TASK STATEMENT: Write the material out again exactly as it stands.

□ □ □ □ □ □ □

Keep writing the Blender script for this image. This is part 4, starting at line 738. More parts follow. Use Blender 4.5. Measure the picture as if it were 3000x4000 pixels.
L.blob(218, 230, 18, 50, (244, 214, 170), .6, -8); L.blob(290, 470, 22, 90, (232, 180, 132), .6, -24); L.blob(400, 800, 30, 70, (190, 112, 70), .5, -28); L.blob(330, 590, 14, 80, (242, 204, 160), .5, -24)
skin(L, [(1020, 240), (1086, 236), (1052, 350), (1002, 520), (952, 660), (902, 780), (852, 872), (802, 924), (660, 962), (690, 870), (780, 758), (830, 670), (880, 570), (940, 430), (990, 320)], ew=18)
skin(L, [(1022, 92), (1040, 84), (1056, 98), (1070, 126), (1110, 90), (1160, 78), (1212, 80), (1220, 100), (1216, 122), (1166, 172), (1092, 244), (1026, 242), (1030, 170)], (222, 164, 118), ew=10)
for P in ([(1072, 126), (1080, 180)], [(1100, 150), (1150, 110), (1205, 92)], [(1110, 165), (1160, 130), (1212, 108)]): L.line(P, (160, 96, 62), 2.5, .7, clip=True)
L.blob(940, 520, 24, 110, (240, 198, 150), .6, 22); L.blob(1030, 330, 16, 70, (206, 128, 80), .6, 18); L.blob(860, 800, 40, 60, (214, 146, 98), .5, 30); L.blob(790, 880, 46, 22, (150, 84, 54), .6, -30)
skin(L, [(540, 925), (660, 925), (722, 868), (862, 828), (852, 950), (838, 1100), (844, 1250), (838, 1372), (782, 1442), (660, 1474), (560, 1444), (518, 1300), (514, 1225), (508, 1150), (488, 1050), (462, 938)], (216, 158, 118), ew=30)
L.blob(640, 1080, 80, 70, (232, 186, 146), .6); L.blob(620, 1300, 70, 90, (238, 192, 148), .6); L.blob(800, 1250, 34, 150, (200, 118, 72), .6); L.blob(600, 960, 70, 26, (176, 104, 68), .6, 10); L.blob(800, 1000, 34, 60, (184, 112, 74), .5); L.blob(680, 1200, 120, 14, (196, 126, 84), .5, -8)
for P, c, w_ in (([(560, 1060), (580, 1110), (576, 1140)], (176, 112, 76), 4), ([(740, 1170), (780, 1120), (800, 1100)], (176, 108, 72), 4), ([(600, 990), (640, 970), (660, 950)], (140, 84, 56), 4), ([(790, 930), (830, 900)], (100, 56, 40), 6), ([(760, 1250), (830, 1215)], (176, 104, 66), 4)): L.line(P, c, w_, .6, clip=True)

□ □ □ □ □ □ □

RESPONSE:
Keep writing the Blender script for this image. This is part 4, starting at line 738. More parts follow. Use Blender 4.5. Measure the picture as if it were 3000x4000 pixels.
L.blob(218, 230, 18, 50, (244, 214, 170), .6, -8); L.blob(290, 470, 22, 90, (232, 180, 132), .6, -24); L.blob(400, 800, 30, 70, (190, 112, 70), .5, -28); L.blob(330, 590, 14, 80, (242, 204, 160), .5, -24)
skin(L, [(1020, 240), (1086, 236), (1052, 350), (1002, 520), (952, 660), (902, 780), (852, 872), (802, 924), (660, 962), (690, 870), (780, 758), (830, 670), (880, 570), (940, 430), (990, 320)], ew=18)
skin(L, [(1022, 92), (1040, 84), (1056, 98), (1070, 126), (1110, 90), (1160, 78), (1212, 80), (1220, 100), (1216, 122), (1166, 172), (1092, 244), (1026, 242), (1030, 170)], (222, 164, 118), ew=10)
for P in ([(1072, 126), (1080, 180)], [(1100, 150), (1150, 110), (1205, 92)], [(1110, 165), (1160, 130), (1212, 108)]): L.line(P, (160, 96, 62), 2.5, .7, clip=True)
L.blob(940, 520, 24, 110, (240, 198, 150), .6, 22); L.blob(1030, 330, 16, 70, (206, 128, 80), .6, 18); L.blob(860, 800, 40, 60, (214, 146, 98), .5, 30); L.blob(790, 880, 46, 22, (150, 84, 54), .6, -30)
skin(L, [(540, 925), (660, 925), (722, 868), (862, 828), (852, 950), (838, 1100), (844, 1250), (838, 1372), (782, 1442), (660, 1474), (560, 1444), (518, 1300), (514, 1225), (508, 1150), (488, 1050), (462, 938)], (216, 158, 118), ew=30)
L.blob(640, 1080, 80, 70, (232, 186, 146), .6); L.blob(620, 1300, 70, 90, (238, 192, 148), .6); L.blob(800, 1250, 34, 150, (200, 118, 72), .6); L.blob(600, 960, 70, 26, (176, 104, 68), .6, 10); L.blob(800, 1000, 34, 60, (184, 112, 74), .5); L.blob(680, 1200, 120, 14, (196, 126, 84), .5, -8)
for P, c, w_ in (([(560, 1060), (580, 1110), (576, 1140)], (176, 112, 76), 4), ([(740, 1170), (780, 1120), (800, 1100)], (176, 108, 72), 4), ([(600, 990), (640, 970), (660, 950)], (140, 84, 56), 4), ([(790, 930), (830, 900)], (100, 56, 40), 6), ([(760, 1250), (830, 1215)], (176, 104, 66), 4)): L.line(P, c, w_, .6, clip=True)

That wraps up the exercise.